--- DATA FOR PROCESSING ---

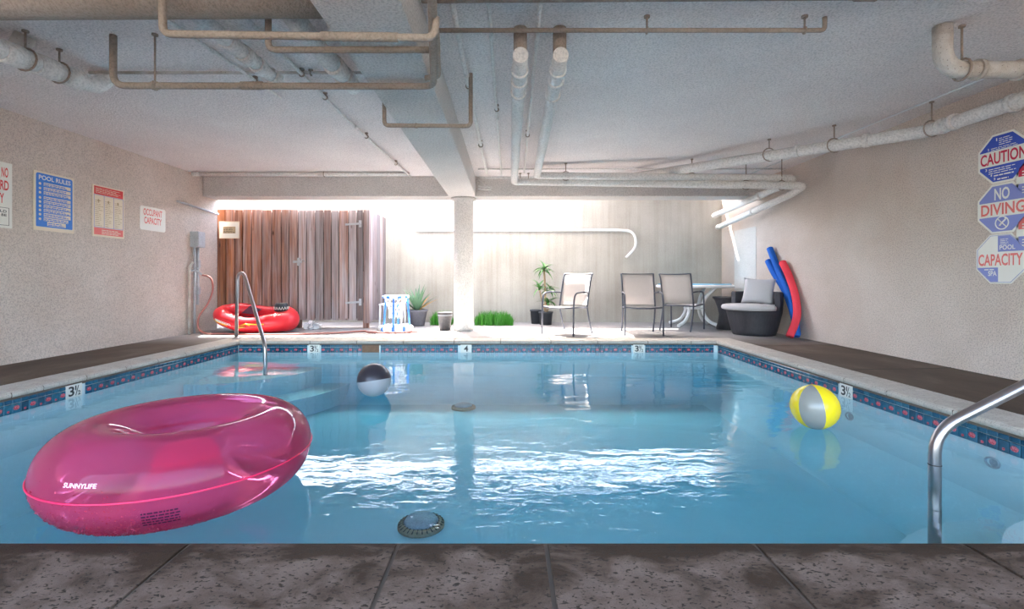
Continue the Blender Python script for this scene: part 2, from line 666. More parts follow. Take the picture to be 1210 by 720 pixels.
def mk_water():
    m = bpy.data.materials.new('pool_water')
    m.use_nodes = True
    t = m.node_tree
    t.nodes.remove(t.nodes['Principled BSDF'])
    n = N(m)
    out = t.nodes['Material Output']
    v = n.pos()
    # calm swell everywhere, wind-ruffled in the middle and near part of the pool
    sep = n.n('ShaderNodeSeparateXYZ')
    n.l(v, sep.inputs[0])
    calm = n.math('ADD', n.noise(n.pos((0.8, 2.2, 1)), 1.6, 2, 0.5, 0.3), n.math('MULTIPLY', n.noise(n.pos((1.2, 2.6, 1)), 5, 2), 0.05))
    rip = n.noise(n.pos((1.0, 1.9, 1)), 7.5, 3, 0.5, 0.9)
    dx = n.math('DIVIDE', n.math('SUBTRACT', sep.outputs[0], 0.15), 1.55)
    dy = n.math('DIVIDE', n.math('SUBTRACT', sep.outputs[1], 2.25), 0.95)
    d = n.math('SQRT', n.math('ADD', n.math('MULTIPLY', dx, dx), n.math('MULTIPLY', dy, dy)))
    d = n.math('ADD', d, n.math('MULTIPLY', n.math('SUBTRACT', n.noise(v, 2.0, 2), 0.5), 0.7))
    mask = n.math('SUBTRACT', 1.15, d, clamp=True)
    h = n.math('ADD', n.math('MULTIPLY', calm, 0.6), n.math('MULTIPLY', n.math('MULTIPLY', rip, mask), 0.24))
    nb = n.n('ShaderNodeBump')
    nb.inputs['Strength'].default_value = 1.0
    nb.inputs['Distance'].default_value = 0.012
    n.l(h, nb.inputs['Height'])
    fr = n.n('ShaderNodeFresnel')
    geo = n.n('ShaderNodeNewGeometry')
    n.l(n.math('ADD', 1.33, n.math('MULTIPLY', geo.outputs['Backfacing'], 1 / 1.33 - 1.33)), fr.inputs['IOR'])
    n.l(nb.outputs[0], fr.inputs['Normal'])
    tr = n.n('ShaderNodeBsdfTransparent')
    tr.inputs[0].default_value = (0.97, 0.99, 1.0, 1)
    gl = n.n('ShaderNodeBsdfGlossy')
    gl.inputs['Roughness'].default_value = 0.01
    n.l(nb.outputs[0], gl.inputs['Normal'])
    mx = n.n('ShaderNodeMixShader')
    # only the open surface meets air; the faces against the basin do not reflect
    top = n.math('GREATER_THAN', sep.outputs[2], -0.16)
    n.l(n.math('MULTIPLY', fr.outputs[0], top), mx.inputs[0]); n.l(tr.outputs[0], mx.inputs[1]); n.l(gl.outputs[0], mx.inputs[2])
    n.l(mx.outputs[0], out.inputs['Surface'])
    ab = n.n('ShaderNodeVolumeAbsorption')
    ab.inputs['Color'].default_value = (0.03, 0.62, 0.74, 1)
    ab.inputs['Density'].default_value = 0.66
    n.l(ab.outputs[0], out.inputs['Volume'])
    return m


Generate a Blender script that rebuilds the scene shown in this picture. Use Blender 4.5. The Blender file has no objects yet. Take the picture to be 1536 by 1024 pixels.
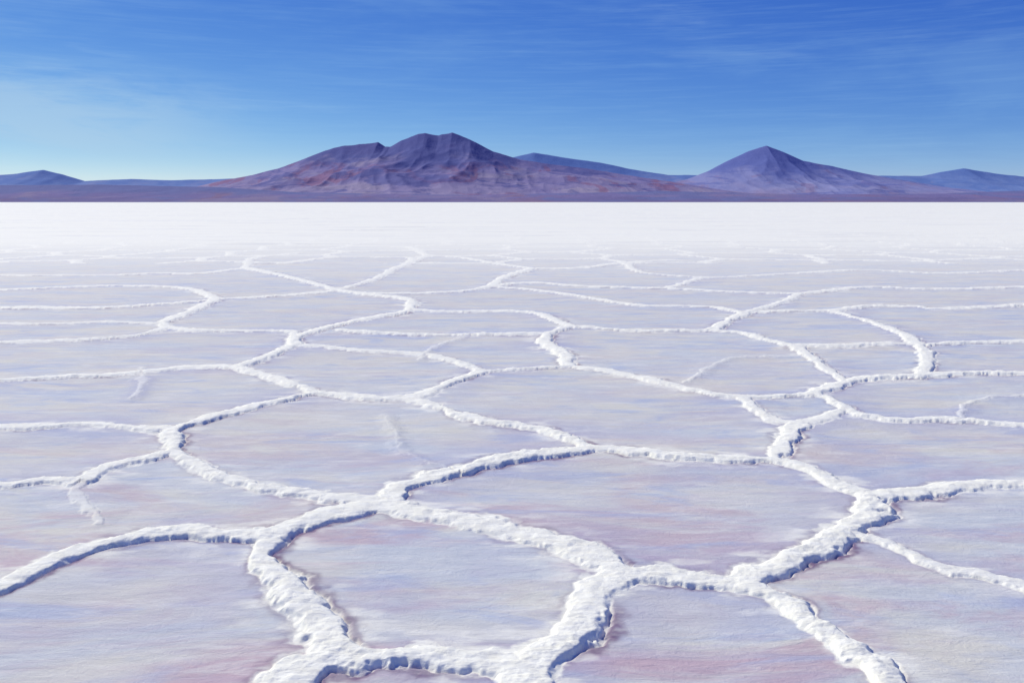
import bpy, math, numpy as np
from math import radians, sin, cos, tan, atan, pi
CAM_H = 1.6; F = 1200.0; PITCH = math.atan(209/1200)
scene = bpy.context.scene

# ---------------------------------------------------------------- survey helper
def slope(v):
    a = (512-v)/F
    return (a*cos(PITCH)-sin(PITCH))/(cos(PITCH)+a*sin(PITCH))
def ground(u, v):
    s = -slope(v); y = CAM_H/s
    depth = y*cos(PITCH)+CAM_H*sin(PITCH)
    return ((u-768)/F*depth, y)

# ---------------------------------------------------------------- numpy noise
def _h(ix, iy, seed):
    n = (ix.astype(np.int64)*374761393 + iy.astype(np.int64)*668265263 + seed*1442695041) & 0xffffffff
    n = ((n ^ (n >> 13))*1274126177) & 0xffffffff
    n = n ^ (n >> 16)
    return (n & 0xffffff)/float(0xffffff)
def vnoise(x, y, seed=0):
    ix = np.floor(x); iy = np.floor(y); fx = x-ix; fy = y-iy
    fx = fx*fx*(3-2*fx); fy = fy*fy*(3-2*fy)
    a = _h(ix, iy, seed); b = _h(ix+1, iy, seed); c = _h(ix, iy+1, seed); d = _h(ix+1, iy+1, seed)
    return (a*(1-fx)+b*fx)*(1-fy)+(c*(1-fx)+d*fx)*fy
def fbm(x, y, seed=0, oct=4):
    s = 0; a = .5; t = 0
    for o in range(oct):
        s = s + a*vnoise(x*2**o+o*17.3, y*2**o-o*9.1, seed+o); t += a; a *= .5
    return s/t
def ridged(x, y, seed=0, oct=5):
    s = 0; a = .5; t = 0
    for o in range(oct):
        n = 1-np.abs(2*vnoise(x*2**o+o*11.7, y*2**o+o*5.3, seed+o)-1)
        s = s + a*n*n; t += a; a *= .5
    return s/t
def sstep(a, b, x):
    t = np.clip((x-a)/(b-a), 0, 1); return t*t*(3-2*t)

# ---------------------------------------------------------------- ridge network (strength, points)
L = [
 (1.15,[(-60,905),(0,883),(60,853),(100,838),(180,815),(250,803),(330,806),(385,806),(412,808)]),
 (1.1,[(412,808),(440,793),(500,775),(575,760)]),
 (1.2,[(412,808),(398,848),(430,885),(462,922),(492,962),(512,990)]),
 (1.1,[(512,990),(470,1003),(430,1035)]),
 (1.1,[(512,990),(560,993),(620,989),(680,993),(740,999),(800,1003)]),
 (1.1,[(800,1003),(810,1045)]),
 (1.1,[(575,760),(608,732),(680,710),(760,690),(840,680),(880,675)]),
 (1.0,[(880,675),(940,680),(1010,688),(1090,693),(1165,696),(1210,706),(1260,728),(1312,747)]),
 (1.0,[(1312,747),(1370,745),(1430,735),(1490,731),(1536,733),(1600,735)]),
 (1.15,[(1312,747),(1300,778),(1275,805),(1235,828),(1180,850),(1140,870),(1112,884)]),
 (1.05,[(1112,884),(1070,877),(1010,869),(960,864),(930,866)]),
 (1.1,[(575,760),(620,775),(680,785),(740,800),(810,818),(860,830),(905,848),(930,866)]),
 (1.2,[(930,866),(897,888),(885,920),(860,955),(830,982),(800,1003)]),
 (1.2,[(1112,884),(1170,905),(1220,942),(1262,975),(1310,1005),(1350,1035)]),
 (.75,[(1275,805),(1310,815),(1360,835),(1420,858),(1480,870),(1536,885),(1600,900)]),
 (.95,[(880,675),(850,660),(800,645),(750,637),(700,628),(650,610),(610,600)]),
 (.9,[(610,600),(560,600),(500,595),(470,592)]),
 (.95,[(470,592),(420,603),(360,618),(300,635),(255,650)]),
 (.9,[(470,592),(440,580),(400,567),(350,553)]),
 (.9,[(255,650),(200,645),(130,640),(60,642),(0,643),(-60,645)]),
 (.95,[(255,650),(262,682)]),
 (.9,[(262,682),(210,695),(150,710),(110,730)]),
 (.8,[(110,730),(60,727),(0,731),(-60,735)]),
 (.36,[(110,730),(115,752),(135,770),(152,788)]),
 (.8,[(262,682),(300,702),(340,720),(400,737),(460,746),(520,753),(575,760)]),
 (.9,[(610,600),(640,592),(680,575),(720,560)]),
 (.75,[(720,560),(690,545),(650,535),(600,530),(540,528),(490,522),(440,520)]),
 (.75,[(720,560),(780,556),(820,553),(855,551)]),
 (.95,[(855,551),(845,532),(820,516),(822,503)]),
 (.8,[(855,551),(910,558),(970,570),(1020,583),(1070,593),(1110,598)]),
 (.85,[(1110,598),(1150,597),(1200,596),(1225,594)]),
 (.8,[(1110,598),(1140,620),(1175,635),(1205,637)]),
 (.9,[(1205,637),(1185,660),(1165,696)]),
 (.8,[(1205,637),(1250,626),(1274,617),(1255,604),(1225,594)]),
 (.9,[(1225,594),(1260,578),(1290,570),(1340,567),(1390,565)]),
 (.8,[(1274,617),(1310,628),(1370,633),(1440,632),(1536,640),(1600,642)]),
 (.9,[(1390,565),(1440,562),(1500,562),(1600,563)]),
 (.8,[(1390,565),(1392,540),(1380,518)]),
 (.8,[(1380,518),(1330,517),(1260,520),(1190,520)]),
 (.8,[(1380,518),(1430,516),(1600,512)]),
 (.8,[(1380,518),(1350,500),(1310,485),(1250,468)]),
 (.30,[(1445,632),(1452,610),(1500,598),(1600,592)]),
 (.8,[(1190,520),(1150,512),(1120,502),(1070,497)]),
 (.75,[(1190,520),(1215,535),(1240,553),(1270,575)]),
 (.25,[(1030,575),(1060,552),(1100,538),(1150,535),(1215,535)]),
 (.9,[(350,553),(290,552),(230,558),(150,565),(70,568),(-60,575)]),
 (.85,[(350,553),(390,540),(440,520)]),
 (.28,[(210,552),(210,572),(205,585),(190,600)]),
 (.9,[(440,520),(440,508),(480,495),(540,480),(600,470),(615,465)]),
 (.8,[(822,503),(760,503),(690,503),(620,503),(550,500),(510,497)]),
 (.8,[(440,508),(430,499),(360,498),(300,498),(250,493)]),
 (.85,[(615,465),(612,450),(560,443),(505,436)]),
 (.8,[(615,465),(670,468),(740,467),(800,470),(830,480),(860,492)]),
 (.8,[(822,503),(860,492),(930,497),(1000,497),(1070,497)]),
 (.8,[(1070,497),(1100,480),(1120,470)]),
 (.8,[(1120,470),(1070,462),(1000,460),(950,458),(870,445),(800,435),(735,430)]),
 (.8,[(1120,470),(1180,467),(1250,467)]),
 (.8,[(1250,467),(1300,460),(1370,460),(1420,463),(1600,455)]),
 (.8,[(-60,516),(0,515),(80,512),(150,510),(200,505),(250,493)]),
 (.7,[(-60,487),(80,487),(160,484),(242,487)]),
 (.8,[(250,493),(245,485),(280,470),(325,450)]),
 (.85,[(325,450),(240,457),(150,462),(-60,462)]),
 (.85,[(325,450),(380,447),(440,443),(505,436)]),
 (.8,[(325,450),(290,435),(230,430),(130,430),(-60,438)]),
 (.8,[(505,436),(560,440),(640,440),(700,437),(735,430)]),
 (.8,[(505,436),(470,425),(420,413),(370,402)]),
 (.8,[(370,402),(300,410),(230,410),(160,413),(-60,413)]),
 (.7,[(505,436),(560,420),(590,405),(640,384)]),
 (.7,[(370,402),(380,388),(450,379)]),
 (.8,[(735,430),(760,415),(800,403)]),
 (.8,[(800,403),(740,395),(690,386),(640,384)]),
 (.8,[(800,403),(870,402),(940,394),(1010,390)]),
 (.8,[(735,430),(800,424),(880,430),(1000,433),(1100,438),(1200,440),(1300,431),(1410,434),(1600,428)]),
 (.7,[(1200,440),(1180,452),(1120,470)]),
 (.7,[(940,394),(960,408),(1060,416),(1180,411),(1300,405),(1420,410),(1600,402)]),
 (.7,[(1060,416),(1000,433)]),
 (.08,[(578,625),(592,668),(640,695),(690,712)]),
 (.30,[(632,540),(660,520),(715,500)]),
]
def spline(pts, n=8):
    P = np.array(pts, float)
    P = np.vstack([2*P[0]-P[1], P, 2*P[-1]-P[-2]])
    out = []
    for i in range(1, len(P)-2):
        for k in range(n):
            t = k/n
            out.append(.5*((2*P[i])+(-P[i-1]+P[i+1])*t+(2*P[i-1]-5*P[i]+4*P[i+1]-P[i+2])*t*t+(-P[i-1]+3*P[i]-3*P[i+1]+P[i+2])*t**3))
    out.append(P[-2]); return np.array(out)

# ---------------------------------------------------------------- salt flat sheet
C0 = .8
Sd = np.linspace(-.88, .88, 1650)
ext = np.array([.90,.92,.95,.98,1.03,1.1,1.2,1.35,1.6,2,3,5,9,20])
S = np.concatenate([-ext[::-1], Sd, ext])
tr = np.linspace(1/1.8, 1/80., 1050)
Yd = 1/tr
Y = np.concatenate([[-300,-80,-20,-6,-2,-.5,.3,.8,1.1,1.3,1.5,1.6,1.7], Yd, 80*np.power(30000/80., np.linspace(0,1,60)[1:])])
R, Cn = len(Y), len(S)
W = np.maximum(Y, .8)+C0
X2 = S[None,:]*W[:,None]; Y2 = np.repeat(Y[:,None], Cn, 1)
def warp(seed):
    return (fbm(X2*1.1, Y2*1.1, seed, 3)-.5)*.08 + (fbm(X2*7, Y2*7, seed+5, 4)-.5)*.090 + (fbm(X2*30, Y2*30, seed+9, 2)-.5)*.028
PX = X2+warp(11); PY = Y2+warp(41)-.02
wid = .55+.75*fbm(X2*2.3, Y2*2.3, 71, 3) + .6*(fbm(X2*9,Y2*9,72,2)-.5)+.1
SHADE_DIR = np.array([.8,-.6])  # ground direction pointing away from the sun
Dm = np.full((R, Cn), 99.0); Sm = np.ones((R, Cn)); shade_side = np.zeros((R, Cn))
pad = .8
for st, pts in L:
    G = spline([ground(*p) for p in pts])
    for a, b in zip(G[:-1], G[1:]):
        r0, r1 = np.searchsorted(Y, [min(a[1],b[1])-pad, max(a[1],b[1])+pad])
        if r1 <= r0: continue
        xm, xM = min(a[0],b[0])-pad, max(a[0],b[0])+pad
        ws = (W[r0], W[r1-1])
        c0, c1 = np.searchsorted(S, [min(xm/w for w in ws), max(xM/w for w in ws)])
        if c1 <= c0: continue
        px = PX[r0:r1, c0:c1]; py = PY[r0:r1, c0:c1]
        d = b-a; l2 = max(d@d, 1e-9)
        t = np.clip(((px-a[0])*d[0]+(py-a[1])*d[1])/l2, 0, 1)
        ex = px-a[0]-t*d[0]; ey = py-a[1]-t*d[1]
        dist0 = np.hypot(ex, ey); dist = dist0/(.1+.9*st)
        cur = Dm[r0:r1, c0:c1]; m = dist < cur
        cur[m] = dist[m]; Sm[r0:r1, c0:c1][m] = st
        shade_side[r0:r1, c0:c1][m] = ((ex*SHADE_DIR[0]+ey*SHADE_DIR[1])/np.maximum(dist0,1e-4))[m]
cell = 2.9
f1 = np.full((R,Cn), 99.); f2 = np.full((R,Cn), 99.)
gx = np.floor(PX/cell); gy = np.floor(PY/cell+.5*(gx%2))
for dx in (-1,0,1):
    for dy in (-1,0,1):
        cx = gx+dx; cy = gy+dy
        qx = (cx+.25+.5*_h(cx,cy,5))*cell; qy = (cy-.5*(cx%2)+.25+.5*_h(cx,cy,6))*cell
        dd = np.hypot(PX-qx, PY-qy)
        f2 = np.minimum(f2, np.maximum(f1, dd)); f1 = np.minimum(f1, dd)
Dv = (f2-f1)*.62
depth = Y2*cos(PITCH)+CAM_H*sin(PITCH)
inside = (Y2 > 2.0) & (Y2 < 21.0) & (np.abs(X2) < .66*depth)
Dv = np.where(inside, 99., Dv)
m = Dv < Dm
Dm = np.where(m, Dv, Dm); Sm = np.where(m, .75, Sm)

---

TASK DIRECTIONS:
Gather each line in the data that holds the string "pixels".

WRITTEN SOLUTION:
Continue the Blender Python script for this scene: part 2, from line 666. More parts follow. Take the picture to be 1210 by 720 pixels.
Generate a Blender script that rebuilds the scene shown in this picture. Use Blender 4.5. The Blender file has no objects yet. Take the picture to be 1536 by 1024 pixels.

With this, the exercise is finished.